Newsworthy

Call me old fashioned. I honestly don’t know who most of the guest judges are on “RuPaul’s Drag Race,” even after an explanation that he or she has a YouTube channel or is a hip-hop star. I use Southernisms such as “yes, ma’am” and “no, sir” in everyday conversation despite the nonbinary gender future which is inevitably coming. A suit and tie to dress up for travel or going to church is still de rigeur, and I look askance at anyone who isn’t similarly attired while I wait for my train or get seated in my pew. One of my most prized possessions is a 1940s vintage Bakelite black phone I bought in Milan, something that Bette Davis would’ve used, slamming down the receiver in a fit of spite. 

I reflexively write in cursive and keep my notes in an actual Moleskine notebook. Finally, I get my news from reputable sources, reported by professionally trained journalists who seek to find the truth using facts and attributed quotes. In practical terms, this means that I subscribe to the local newspaper Le Monde and get the weekend paper editions delivered on Fridays and Saturdays.

So, yes, I am an anachronism. Of course, I have my modern indulgences. High-speed Internet, with Wi-Fi easily available everywhere, is something that is no longer just a “nice-to-have” but a vital necessity for this impatient, easily distracted bitch. Cultural garbage that makes me feel dirty after watching — I’m recalling how I felt after binge watching the first season of “Are You The One?”— I am not immune to, either. So I don’t judge too harshly the increasingly peculiar manifestations of civilization’s gradual descent into cognitive decay I see around me. References to obscure gay historical figures such as Bayard Rustin met with a blank stare don’t bother me — just don’t expect me to know who Jeffree Star is. The two are not even remotely in the same category of importance.

And yet one of my most trusted sources of “real news” has started including analyses and reports about the “Drama Wars” on YouTube. Now, I watch RuPaul, so I know what “the tea” means, but I had no idea that there was a whole subculture of tea channels where influencers gossip, throw shade, and otherwise stir trouble online for their millions of viewers. Incidentally, I could have easily worn out the quote key on my keyboard writing that last sentence, because I find this entire phenomenon to be so completely ridiculous, but I am not sure if others actually take it all seriously or watch it in the kind of riveted disgust I had for the sexy bachelors and bachelorettes of “Are You The One?”

I suppose it is possible to include these types of stories as a nod to what is happening out there in the virtual world. It just seems perilously close to giving an imprimatur of approval, or a whiff of authenticity to all of it, as if any of it matters in the slightest.
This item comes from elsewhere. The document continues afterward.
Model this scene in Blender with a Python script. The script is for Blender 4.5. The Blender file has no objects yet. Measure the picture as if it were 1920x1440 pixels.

The danger for Generation Z watching comes if they ever give credence to anything claimed by these media personalities. Apparently even their makeup advice is untrustworthy, so if they start pronouncing their opinions on serious subjects such as global climate change, politics, or which season of RuPaul was the best (reasonable people can disagree whether it was nine or five), gurl you need to walk away.

There is a similar threat for folks of my parents’ generation, what used to be called the baby-boom generation but is now dying out, otherwise known as a Fox News viewer. For them, as well as those who are younger and get their news from personalities instead of professional journalists, objective reality disappeared from their life’s rearview mirror a while ago. Instead, because of a steady intellectual diet of Trump-y “alternative facts” and the Big Lie of election fraud, they operate in a completely different world from the rest of us, full of conspiracy theories and subjective claims of truth based on the feelings.

Again, there is a part of me that enjoys a good conspiracy or weird alternative theory (full disclosure, my guilty pleasure is “Ancient Aliens”). I recently came across a podcast with an expert on the Nephilim (if you don’t know what they are, go ask your Sunday School teacher) who claims these half-angel, half-human giants live among us. He was dead serious about it and had spent the better part of the past 40 years in pursuit of them, trying to document their existence. I mean, God bless. But then he began talking passionately about the stolen election and the ballot stuffing in the middle of the night and the Dominion voting machines and … gurl you gotta run away.